Michael Walker, The Daily Sun

BOONE COUNTY - Gov. Mitch Daniels has extended the deadline for counties to ease property taxes by adopting a local option income tax. The news comes a day after the Indiana Department of Local Government Finance announced Thursday Boone County will not undergo mass property tax reassessments. It's up to the Boone County Council to make a decision regarding the optional income tax increase.

Thursday's news, announced at a press conference, came as a relief to the Boone County Assessor Lisa Garoffolo, who said a reassessment would likely increase residents' taxes and heavily cost the county.

"A reassessment in Boone County would cost close to a million dollars," Garoffolo said.

Recent property tax turmoil in Indianapolis had local municipalities and their residents worried about how much taxes here would increase, too. Earlier this year, property tax reassessments in Marion County caused some homeowners' taxes to increase by as much as 200 percent.

Now that the DLGF has OK'd assessments in Boone County, the deadline for property taxes has tentatively been set for Nov. 13. But because the state has yet to send new tax rates, Garoffolo said she is unsure what residents will have to pay and how much their taxes will increase.

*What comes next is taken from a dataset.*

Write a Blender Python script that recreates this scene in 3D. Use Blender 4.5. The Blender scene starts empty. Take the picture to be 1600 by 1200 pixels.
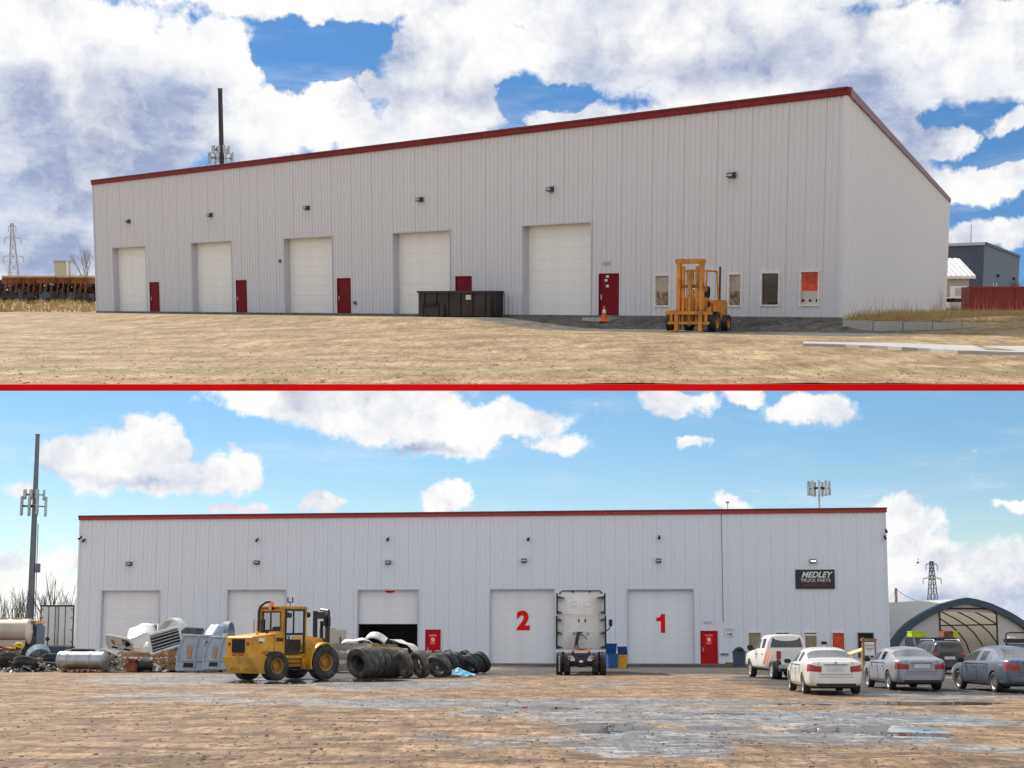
import bpy, bmesh, math, random
from mathutils import Vector, Matrix, Quaternion
R = math.radians
S = bpy.context.scene
COL = S.collection
rnd = random.Random(7)

# ------------------------------------------------------------------ camera
F = 2200.0            # focal length in pixels of the 1600 px wide frame
PITCH = R(6.8)        # camera looks up a little
CY = 735.0            # row of the optical axis (lens shift)
EYE = 1.75
TILT = R(13.6)        # slope of the raised hillside yard
UPS = 5.0             # the raised yard stands far behind and is large
cam = bpy.data.cameras.new('camera'); camo = bpy.data.objects.new('camera', cam); COL.objects.link(camo)
cam.sensor_width = 36; cam.lens = 36*F/1600; cam.shift_y = (CY-600)/1600
cam.clip_start = 0.5; cam.clip_end = 30000
camo.location = (0, 0, EYE); camo.rotation_euler = (R(90)+PITCH, 0, 0)
S.camera = camo
S.render.resolution_x, S.render.resolution_y = 1024, 768

# ------------------------------------------------------------------ light
SUN_AZ, SUN_EL = R(-43), R(42)
sdir = Vector((math.sin(SUN_AZ)*math.cos(SUN_EL), math.cos(SUN_AZ)*math.cos(SUN_EL), math.sin(SUN_EL)))
sun = bpy.data.lights.new('sun', 'SUN'); suno = bpy.data.objects.new('sun', sun); COL.objects.link(suno)
sun.energy = 3.6; sun.angle = R(0.6); sun.color = (1, .93, .82)
suno.rotation_mode = 'QUATERNION'; suno.rotation_quaternion = sdir.to_track_quat('Z', 'Y'); suno.location = (0, 0, 60)
S.view_settings.view_transform = 'Standard'; S.view_settings.look = 'None'
S.view_settings.gamma = 1; S.view_settings.use_curve_mapping = False
S.view_settings.exposure = 0.60
S.cycles.max_bounces = 6

# ---- rays of the two places (used to read sizes and positions off the survey photograph)
def rayL(px, py):
    x, u = (px-800)/F, (CY-py)/F
    return Vector((x, math.cos(PITCH)-u*math.sin(PITCH), math.sin(PITCH)+u*math.cos(PITCH)))
def rayU(px, py):
    q = PITCH-TILT
    x, u = (px-800)/F, (CY-py)/F
    return Vector((x, math.cos(q)-u*math.sin(q), math.sin(q)+u*math.cos(q)))
def atL(px, py, Y): r = rayL(px, py); return Vector((0, 0, EYE)) + r*(Y/r.y)
UE = 1.7
def atU(px, py, Y): r = rayU(px, py); return Vector((0, 0, UE)) + r*(Y/r.y)
def gL(px, py, z=0): r = rayL(px, py); return Vector((0, 0, EYE)) + r*((z-EYE)/r.z)

class NT:
    def __init__(s, nt): s.nt = nt
    def n(s, t, **k):
        x = s.nt.nodes.new(t)
        for a, b in k.items(): setattr(x, a, b)
        return x
    def put(s, sock, v):
        if isinstance(v, bpy.types.NodeSocket): s.nt.links.new(v, sock)
        else: sock.default_value = v
    def m(s, op, a, b=None, c=None, clamp=False):
        x = s.n('ShaderNodeMath', operation=op, use_clamp=clamp)
        for i, v in enumerate((a, b, c)):
            if v is not None: s.put(x.inputs[i], v)
        return x.outputs[0]
    def v(s, op, a, b=None):
        x = s.n('ShaderNodeVectorMath', operation=op)
        s.put(x.inputs[0], a)
        if b is not None: s.put(x.inputs[1] if op != 'SCALE' else x.inputs[3], b)
        return x.outputs[1] if op in ('LENGTH', 'DISTANCE', 'DOT_PRODUCT') else x.outputs[0]
    def noise(s, vec, scale, detail=4, rough=.55, dist=0, col=False):
        x = s.n('ShaderNodeTexNoise'); s.put(x.inputs['Vector'], vec)
        x.inputs['Scale'].default_value = scale; x.inputs['Detail'].default_value = detail
        x.inputs['Roughness'].default_value = rough; x.inputs['Distortion'].default_value = dist
        return x.outputs[1 if col else 0]
    def mix(s, f, a, b):
        x = s.n('ShaderNodeMix', data_type='RGBA'); s.put(x.inputs[0], f)
        s.put(x.inputs[6], a if isinstance(a, bpy.types.NodeSocket) else (*a, 1)); s.put(x.inputs[7], b if isinstance(b, bpy.types.NodeSocket) else (*b, 1))
        return x.outputs[2]
    def step(s, v, a, b):
        x = s.n('ShaderNodeMapRange', interpolation_type='SMOOTHSTEP'); s.put(x.inputs[0], v)
        x.inputs[1].default_value = a; x.inputs[2].default_value = b
        return x.outputs[0]
    def blobs(s, vec, items):
        """max over soft ellipses (cx, cy, rx, ry, weight): weight*(1-d)"""
        acc = None
        for (cx, cy, rx, ry, w) in items:
            d = s.v('LENGTH', s.v('MULTIPLY', s.v('SUBTRACT', vec, (cx, cy, 0)), (1/rx, 1/ry, 0)))
            t = s.m('MULTIPLY_ADD', d, -w, w)
            acc = t if acc is None else s.m('MAXIMUM', acc, t)
        return s.m('MAXIMUM', acc, 0)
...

The assessor's office expects the state government to forward new tax rates within the next 10 days. Once rates arrive, the Boone County Auditor's Office can create an abstract and advertise new property taxes.

Some surrounding counties received an overall tax rate increase of 20 percent.

Daniels has extended the deadline for counties to adopt a local income tax from Oct. 1 until Dec. 1. The optional tax gives local government the option to use an income tax of up to 1 percent to alleviate some of homeowners property taxes by spreading the load among all working residents in the county.